Film leads to distubring place

Ariel Schulman and Henry Joost like to film everything they do, just in case. These days, you never know when you’ll stumble onto a clip that’ll make you the toast of the internet for 15 minutes.

“We’re compulsive chroniclers” explained Schulman, who admits to having folders full of footage of his brother Nev leaning back in a chair in their office because “one of these days he’s going to fall and I might want to build a video around it.”

That instinct lead to their debut feature Catfish about Nev’s odd online relationship with a family that led to an in person meeting with disastrous and distressing results. Revealing more would be unfair, but the digital documentary caused a stir at Sundance and the obvious joke is that it could do for Facebook what Psycho did for showers.

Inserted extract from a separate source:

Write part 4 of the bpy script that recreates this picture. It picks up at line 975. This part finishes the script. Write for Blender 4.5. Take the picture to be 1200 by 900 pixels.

Schulman and Joost filmed every moment of the online affair hoping that they’d make “a short film about a little friendship that started online between a painter and a photographer.” They ended up with something far more complex and disturbing, but admirably continued chronicling every moment from Nev’s first awkward phone call with his mysterious online admirer on. Joost admitted to only missing, “a great fight that Ariel and Nev had afterwards that I sort of wish I’d filmed, but it’s probably better that I didn’t because someone would have broken my wrist.”

The close friendship between Ariel, Henry, and Nev managed to survive the ordeal of shooting and now they have possibly the first cautionary tale of the Facebook age. The film’s “star” Nev has found that audiences “are immediately familiar with me after seeing the movie and come up and say, “oh my god Nev, I’ve got to tell you something.’” As a result the filmmakers have been inundated with similar tales of online deception. “These stories are happening all over the place, but they’re just not getting caught on film,” said Ariel.

As to what the team have planned next now that they’ve broken into the world of professional filmmaking, Ariel joked, “We’ll probably just film Nev every one in a while and hope for the best.”